Return verbatim all lines from the first one in the records to the line with "COL=scene.collection", both ends kept.
========
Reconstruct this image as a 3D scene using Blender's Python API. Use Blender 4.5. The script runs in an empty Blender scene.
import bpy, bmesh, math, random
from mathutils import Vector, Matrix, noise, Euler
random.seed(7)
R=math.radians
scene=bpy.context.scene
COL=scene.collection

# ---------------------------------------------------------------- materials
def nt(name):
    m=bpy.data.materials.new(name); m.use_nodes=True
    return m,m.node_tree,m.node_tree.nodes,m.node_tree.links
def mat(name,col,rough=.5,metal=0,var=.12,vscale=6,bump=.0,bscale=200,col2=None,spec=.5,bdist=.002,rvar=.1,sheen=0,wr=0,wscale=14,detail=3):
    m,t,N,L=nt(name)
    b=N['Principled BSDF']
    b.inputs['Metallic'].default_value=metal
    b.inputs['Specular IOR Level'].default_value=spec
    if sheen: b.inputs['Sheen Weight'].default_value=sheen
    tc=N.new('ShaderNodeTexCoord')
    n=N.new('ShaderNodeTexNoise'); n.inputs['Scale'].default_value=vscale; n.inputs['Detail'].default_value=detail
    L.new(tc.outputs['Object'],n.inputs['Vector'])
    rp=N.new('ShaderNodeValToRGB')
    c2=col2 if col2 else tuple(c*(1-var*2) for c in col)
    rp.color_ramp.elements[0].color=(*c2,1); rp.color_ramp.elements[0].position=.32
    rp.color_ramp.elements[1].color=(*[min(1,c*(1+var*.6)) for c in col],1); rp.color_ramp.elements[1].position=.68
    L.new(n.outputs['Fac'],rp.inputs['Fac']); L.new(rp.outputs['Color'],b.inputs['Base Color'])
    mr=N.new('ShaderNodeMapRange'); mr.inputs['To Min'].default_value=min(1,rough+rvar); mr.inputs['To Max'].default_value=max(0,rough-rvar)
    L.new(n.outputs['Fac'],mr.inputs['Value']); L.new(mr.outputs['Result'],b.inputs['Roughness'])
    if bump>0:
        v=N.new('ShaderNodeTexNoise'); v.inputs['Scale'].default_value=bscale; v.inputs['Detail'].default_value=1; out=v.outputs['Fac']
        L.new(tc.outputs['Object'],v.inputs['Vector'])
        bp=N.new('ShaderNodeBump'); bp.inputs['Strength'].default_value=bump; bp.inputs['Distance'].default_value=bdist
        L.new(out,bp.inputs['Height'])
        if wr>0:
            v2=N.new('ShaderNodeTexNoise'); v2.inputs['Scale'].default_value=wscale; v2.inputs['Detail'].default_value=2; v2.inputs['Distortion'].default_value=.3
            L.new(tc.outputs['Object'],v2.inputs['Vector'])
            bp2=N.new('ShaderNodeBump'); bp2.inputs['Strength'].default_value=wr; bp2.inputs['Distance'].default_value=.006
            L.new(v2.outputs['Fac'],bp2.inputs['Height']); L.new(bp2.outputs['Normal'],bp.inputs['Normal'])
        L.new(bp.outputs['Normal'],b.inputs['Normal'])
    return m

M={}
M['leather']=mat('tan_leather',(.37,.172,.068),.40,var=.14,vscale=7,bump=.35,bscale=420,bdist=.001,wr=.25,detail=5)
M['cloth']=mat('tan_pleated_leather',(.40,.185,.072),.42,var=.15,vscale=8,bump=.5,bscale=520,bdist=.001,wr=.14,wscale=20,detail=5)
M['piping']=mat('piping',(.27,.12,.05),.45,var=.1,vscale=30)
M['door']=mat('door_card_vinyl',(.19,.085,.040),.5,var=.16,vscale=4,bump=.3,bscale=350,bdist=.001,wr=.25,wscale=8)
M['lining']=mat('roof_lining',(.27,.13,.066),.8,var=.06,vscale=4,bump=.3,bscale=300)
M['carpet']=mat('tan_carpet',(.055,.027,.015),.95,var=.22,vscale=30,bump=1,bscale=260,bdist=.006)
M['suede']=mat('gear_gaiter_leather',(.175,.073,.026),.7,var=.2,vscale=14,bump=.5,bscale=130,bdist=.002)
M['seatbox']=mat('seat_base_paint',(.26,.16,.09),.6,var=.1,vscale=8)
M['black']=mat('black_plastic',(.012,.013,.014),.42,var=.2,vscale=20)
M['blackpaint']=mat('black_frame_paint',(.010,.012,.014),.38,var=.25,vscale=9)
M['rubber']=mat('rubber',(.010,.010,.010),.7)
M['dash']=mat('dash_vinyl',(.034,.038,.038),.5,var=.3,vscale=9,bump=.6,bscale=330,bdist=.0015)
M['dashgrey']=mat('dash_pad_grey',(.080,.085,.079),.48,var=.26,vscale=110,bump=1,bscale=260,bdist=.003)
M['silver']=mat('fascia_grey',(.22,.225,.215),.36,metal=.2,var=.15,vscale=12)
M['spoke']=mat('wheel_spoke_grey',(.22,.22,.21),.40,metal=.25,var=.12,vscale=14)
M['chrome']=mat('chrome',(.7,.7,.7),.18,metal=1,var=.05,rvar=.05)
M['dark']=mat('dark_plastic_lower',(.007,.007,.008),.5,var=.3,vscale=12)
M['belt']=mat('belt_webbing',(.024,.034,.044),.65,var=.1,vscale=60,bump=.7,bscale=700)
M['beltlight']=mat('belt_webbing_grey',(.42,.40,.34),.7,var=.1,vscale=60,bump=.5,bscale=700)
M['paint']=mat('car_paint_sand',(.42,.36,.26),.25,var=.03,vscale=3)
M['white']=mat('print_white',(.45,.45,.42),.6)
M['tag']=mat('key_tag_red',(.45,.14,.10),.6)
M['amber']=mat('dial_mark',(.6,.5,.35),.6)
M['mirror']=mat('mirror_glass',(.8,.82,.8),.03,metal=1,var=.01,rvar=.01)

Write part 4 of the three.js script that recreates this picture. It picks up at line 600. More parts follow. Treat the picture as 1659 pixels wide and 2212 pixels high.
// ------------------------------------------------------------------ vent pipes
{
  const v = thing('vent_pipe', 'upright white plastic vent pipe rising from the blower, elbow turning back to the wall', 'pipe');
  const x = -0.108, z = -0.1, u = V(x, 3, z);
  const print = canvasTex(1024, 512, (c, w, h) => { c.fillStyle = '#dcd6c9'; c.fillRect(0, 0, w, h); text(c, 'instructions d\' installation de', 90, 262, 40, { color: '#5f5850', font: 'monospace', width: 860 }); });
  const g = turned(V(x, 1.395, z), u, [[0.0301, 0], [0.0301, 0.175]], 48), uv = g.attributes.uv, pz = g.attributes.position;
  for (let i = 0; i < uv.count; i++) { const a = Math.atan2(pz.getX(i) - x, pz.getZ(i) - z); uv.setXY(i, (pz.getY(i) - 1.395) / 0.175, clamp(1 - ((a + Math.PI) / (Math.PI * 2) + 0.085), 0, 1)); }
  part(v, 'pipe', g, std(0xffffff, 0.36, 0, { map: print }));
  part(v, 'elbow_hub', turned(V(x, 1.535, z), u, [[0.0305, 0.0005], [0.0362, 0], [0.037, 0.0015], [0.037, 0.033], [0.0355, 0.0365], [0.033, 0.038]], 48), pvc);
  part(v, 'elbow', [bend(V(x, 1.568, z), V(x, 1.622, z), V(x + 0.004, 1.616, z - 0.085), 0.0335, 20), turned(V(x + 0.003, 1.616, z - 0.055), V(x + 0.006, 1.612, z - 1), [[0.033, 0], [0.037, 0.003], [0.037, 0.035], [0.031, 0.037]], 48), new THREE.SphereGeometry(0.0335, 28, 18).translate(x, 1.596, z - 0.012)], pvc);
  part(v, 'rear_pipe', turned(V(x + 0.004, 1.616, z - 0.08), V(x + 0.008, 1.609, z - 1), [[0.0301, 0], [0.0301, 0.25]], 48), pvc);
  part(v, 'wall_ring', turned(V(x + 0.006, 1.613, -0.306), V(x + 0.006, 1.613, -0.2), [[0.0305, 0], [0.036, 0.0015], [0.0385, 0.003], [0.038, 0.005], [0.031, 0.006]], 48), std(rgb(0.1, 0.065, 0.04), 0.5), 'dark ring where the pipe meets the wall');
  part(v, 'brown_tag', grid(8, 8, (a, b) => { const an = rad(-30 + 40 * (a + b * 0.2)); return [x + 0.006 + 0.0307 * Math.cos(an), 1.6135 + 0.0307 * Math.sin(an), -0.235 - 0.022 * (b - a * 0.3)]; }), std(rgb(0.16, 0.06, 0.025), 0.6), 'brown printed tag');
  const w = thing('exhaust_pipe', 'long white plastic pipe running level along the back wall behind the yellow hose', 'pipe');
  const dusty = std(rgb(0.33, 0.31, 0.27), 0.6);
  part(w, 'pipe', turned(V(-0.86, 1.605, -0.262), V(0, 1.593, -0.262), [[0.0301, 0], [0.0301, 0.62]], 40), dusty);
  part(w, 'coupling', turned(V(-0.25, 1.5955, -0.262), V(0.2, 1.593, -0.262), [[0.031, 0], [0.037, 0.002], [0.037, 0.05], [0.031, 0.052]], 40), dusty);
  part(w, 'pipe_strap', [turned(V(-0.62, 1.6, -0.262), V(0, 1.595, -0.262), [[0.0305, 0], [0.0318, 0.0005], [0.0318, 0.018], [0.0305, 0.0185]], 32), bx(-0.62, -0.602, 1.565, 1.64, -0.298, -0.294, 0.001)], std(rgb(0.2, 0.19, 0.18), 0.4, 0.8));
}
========
▸ **SOLUTION FOR THIS TASK**
Reconstruct this image as a 3D scene using Blender's Python API. Use Blender 4.5. The script runs in an empty Blender scene.
import bpy, bmesh, math, random
from mathutils import Vector, Matrix, noise, Euler
random.seed(7)
R=math.radians
scene=bpy.context.scene
COL=scene.collection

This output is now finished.